1. Glacial-Interglacial cycles; caused by changing CO2 ocean storage?
   - More C stored in deep ocean during these glacial periods so warming was from CO2 ocean emissions
2. Heinrich events; caused by changes in North Atlantic Circulation?
   - Ocean C uptake too slow to account for more rapid changes
   - More common in NH (comparing Greenland and Antarctic cores), suggesting heat is redistributed around planet (not global dramatic changes)
   - Rapid cooling/loss of salinity = movement and melting of ice (heat moves N by thc, slowed by melting, input of freshwater

Question 30

What is an example of how present-day records have helped us explain atmospheric/oceanic processes? (e.g. monthly SST readings since 1950)

Answer 30

El Nino/La Nina

• ENSO; major 1997/1998 event and also 2016
• Anomalous change in ENSO strength; westerly surface winds across tropical pacific subsided = no longer warmer warters being moved and no upwelling on S. American western coast
• Warm water ‘spilled’ back to East, warm ‘lid’ on the upwelling
• Global implications - warmer NH, reduction in carbon/nutrient waters being brought up, loss of phytoplankton in Eastern Pacific therefore

Question 31

Give an example of how models predict future change

Answer 31

Atlantic Meridional Overturning Circulation (AMOC)

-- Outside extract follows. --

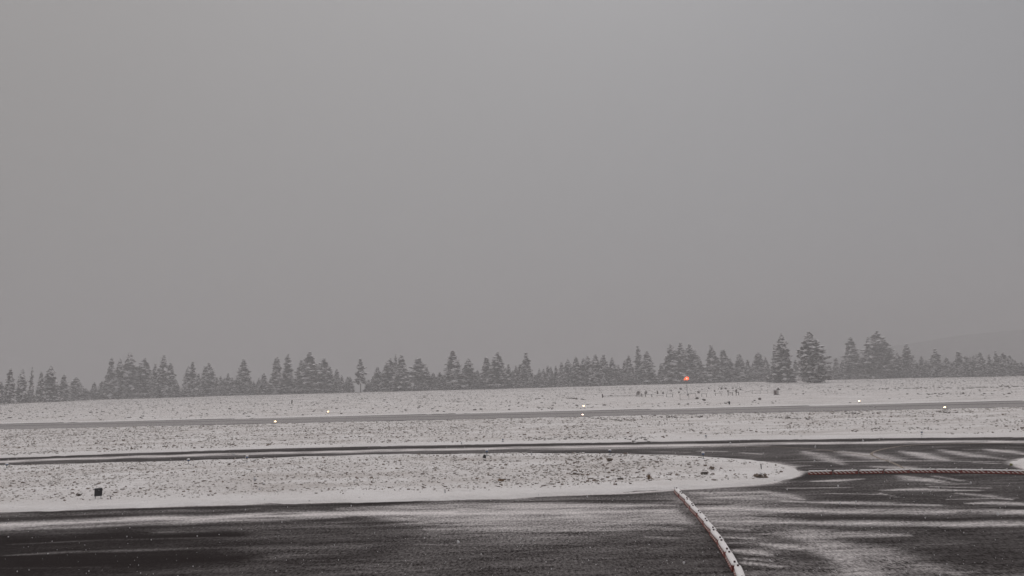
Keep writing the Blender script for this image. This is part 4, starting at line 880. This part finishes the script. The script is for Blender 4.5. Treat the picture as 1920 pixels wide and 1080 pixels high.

• Deep water formation in North Atlantic
• ‘Business as usual’ path = decreased AMOC strength
• Lack of sinking water (reduced density/salinity from melting ice, increased rainfall?
• Valid prediction - atmosphere warming, warm air can hold more moisture (rising air from evaporative region cools and condenses) = more rainfall
• Reduction in amount of heat transported towards Europe/N. America by ocean (dramatic cooling!)